Comparison with Git, Mercurial or Darcs?
Stephen J. Turnbull
stephen at xemacs.org
Wed Nov 4 02:45:01 GMT 2009
Daniel Carrera writes:
> I'm trying to understand what features make Bazaar different from
> other distributed VCS options. Can anyone point me to a reasonably
> updated comparison of Bazaar against other distributed VCS's?
Most of the updated comparisons I'm aware of have to do with
performance, not workflow.
The big selling point for many users is that Bazaar has the best
facilities for repo-agnostic operation. You can use bzr as a front
end to svn, git, and maybe hg repos with very little change from the
native bzr interface. I'm not sure how well this is supported by Bzr
Explorer or the other bzr GUIs. There is no bzr-darcs interface
though.
bzr also has a plethora of options for automating workflow. You can
operate in Darcs-style repo = branch = workspace, or you can operate
in Subversion-style workspace checked out from branch contained in
repo. There is some capability for git-style "multiple named branches
in one repo = workspace" (I forget the Bazaar jargon for this). All
of these are accomplished by choosing an appropriate configuration of
repository layout (this is not hard or complex) and options in the
bzrconfig files. Then the usual primitives (commit, checkout, push,
pull) do the right thing.
Of course there is no Darcs-like patch theory. I wonder if you'll
actually notice that in practice, though.
> I would also be interested to hear any personal perspectives as to why
> you use Bazaar.
Because my upstream does. :-)
> * General ease of use. Darcs is much easier to use than anything else
> I've tried. Because of its amazing "cherry picking" ability (the
> theory of patches) it is really easy to move patches around.
AFAICT Darcs' theory of patches *in practice* depends heavily on the
fact that two changes touching different sets of files don't conflict,
and on what patch(1) calls "applying with offset". This is no
different from what is available in bzr, git, or hg. All of them have
cherrypicking, rebasing, and patch reversion commands that work just
about as well as Darcs does in my experience, and do it one heck of a
lot faster. Darcs may do better in some corner cases, but I doubt
that it saves enough time to make up for Darcs' general slowness.
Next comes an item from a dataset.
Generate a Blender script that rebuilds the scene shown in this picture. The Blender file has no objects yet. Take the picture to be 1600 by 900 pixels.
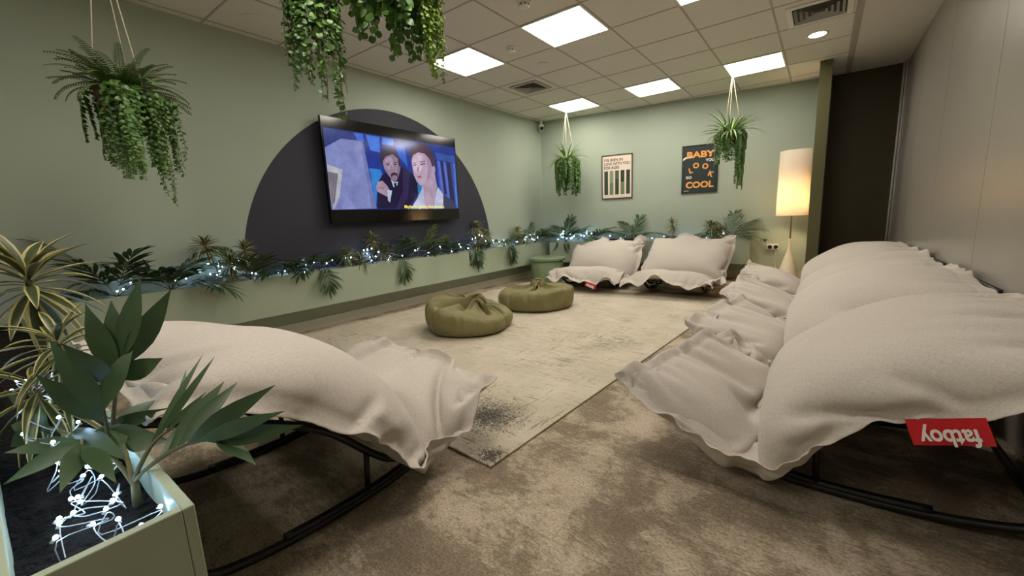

If you think about revisions as patches, then the Darcs UI makes a lot
of sense. It is very simple to use (cf the complexity of having
several commands, often with options, in the other VCSes where Darcs
basically has commit and revert).
However, the Darcs UI is very poor at examining history. Basically,
Darcs does not (and cannot, with current metadata structures) provide
a way to give an accurate historical view of the commit DAG (and AFAIK
there's not even a standard way to show the patch dependency DAG). If
you have a very linear development process, OR a "quantum" development
process (ie, like your web developer process you have a "cloud of
virtual patches" at any one time, and after a bit of experience you
decide which ones to make permanent and which to revert) that's very
"broad" in the number of patches being worked on at one time, but you
rarely if ever worry about history a few months back, the history DAG
will not be missed.
bzr shines at displaying history. It is very good at showing you what
you've accomplished in your current branch and relating that to other
lines of development.
> I can add patches A, then B, then C, and then remove patch A to
> make a change. Bazaar's "shelve" feature is similarly very
> interesting. I just wish I had a way to upload stuff on the shelf
> to the test server other than using rsync.
I guess you're looking for "looms" (sort of like quilt or Stacked Git
on steroids) or "pipes" (sp?) (very like Mercurial queues). These
allow you to maintain several lines of development in a single
workspace in a very structured way, all under revision control.
Because they are under revision control, you can push to the test
server, then checkout the pieces you're interested in testing.
These are not yet standard features of bzr, unfortunately, and at
least looms are somewhat underdocumented. However, they are quite
stable and their users are very pleased with them.